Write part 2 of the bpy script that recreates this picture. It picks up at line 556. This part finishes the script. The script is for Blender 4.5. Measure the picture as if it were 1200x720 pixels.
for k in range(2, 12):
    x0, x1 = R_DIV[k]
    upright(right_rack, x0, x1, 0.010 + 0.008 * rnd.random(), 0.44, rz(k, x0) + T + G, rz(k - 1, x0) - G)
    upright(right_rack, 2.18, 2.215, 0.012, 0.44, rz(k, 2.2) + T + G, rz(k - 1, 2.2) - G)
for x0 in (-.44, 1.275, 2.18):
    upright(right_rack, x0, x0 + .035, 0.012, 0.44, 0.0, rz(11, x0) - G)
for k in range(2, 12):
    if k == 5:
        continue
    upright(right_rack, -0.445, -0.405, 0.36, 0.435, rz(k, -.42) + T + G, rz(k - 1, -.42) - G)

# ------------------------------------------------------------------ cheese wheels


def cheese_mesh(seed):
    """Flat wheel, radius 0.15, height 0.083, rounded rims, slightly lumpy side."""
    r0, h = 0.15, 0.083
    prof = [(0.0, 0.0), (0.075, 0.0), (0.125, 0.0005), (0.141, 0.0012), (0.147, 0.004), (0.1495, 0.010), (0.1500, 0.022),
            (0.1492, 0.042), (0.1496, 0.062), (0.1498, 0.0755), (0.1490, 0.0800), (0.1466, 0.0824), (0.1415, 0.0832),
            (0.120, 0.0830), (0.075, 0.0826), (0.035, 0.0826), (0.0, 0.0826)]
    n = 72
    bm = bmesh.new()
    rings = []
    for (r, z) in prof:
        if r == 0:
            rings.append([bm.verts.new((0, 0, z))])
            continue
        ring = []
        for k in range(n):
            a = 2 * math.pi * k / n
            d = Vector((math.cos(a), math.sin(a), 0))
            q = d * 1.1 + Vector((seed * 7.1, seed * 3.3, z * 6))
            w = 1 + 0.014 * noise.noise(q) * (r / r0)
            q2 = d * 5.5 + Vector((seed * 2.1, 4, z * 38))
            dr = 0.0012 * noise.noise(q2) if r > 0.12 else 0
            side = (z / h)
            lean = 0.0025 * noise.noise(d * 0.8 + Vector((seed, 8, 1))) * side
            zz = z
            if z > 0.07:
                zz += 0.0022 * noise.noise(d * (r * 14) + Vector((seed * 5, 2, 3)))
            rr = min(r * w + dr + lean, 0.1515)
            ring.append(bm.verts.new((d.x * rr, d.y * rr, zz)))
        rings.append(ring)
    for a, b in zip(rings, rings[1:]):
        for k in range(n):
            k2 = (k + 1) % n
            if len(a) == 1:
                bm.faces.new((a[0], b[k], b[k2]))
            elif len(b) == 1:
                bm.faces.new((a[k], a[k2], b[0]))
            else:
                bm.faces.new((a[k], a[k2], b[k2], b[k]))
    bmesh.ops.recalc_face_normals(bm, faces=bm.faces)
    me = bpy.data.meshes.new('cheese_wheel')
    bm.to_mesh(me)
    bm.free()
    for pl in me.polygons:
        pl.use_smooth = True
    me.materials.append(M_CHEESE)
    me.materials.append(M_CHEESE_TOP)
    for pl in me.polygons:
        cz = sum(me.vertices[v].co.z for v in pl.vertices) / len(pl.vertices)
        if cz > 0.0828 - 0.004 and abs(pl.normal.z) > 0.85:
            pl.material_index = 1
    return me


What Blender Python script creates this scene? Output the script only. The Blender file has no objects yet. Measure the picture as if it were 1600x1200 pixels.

·····

THE REQUEST: Each line containing the word "script" counts once; say how many such lines there are, giving only the number.

SOLUTION: 2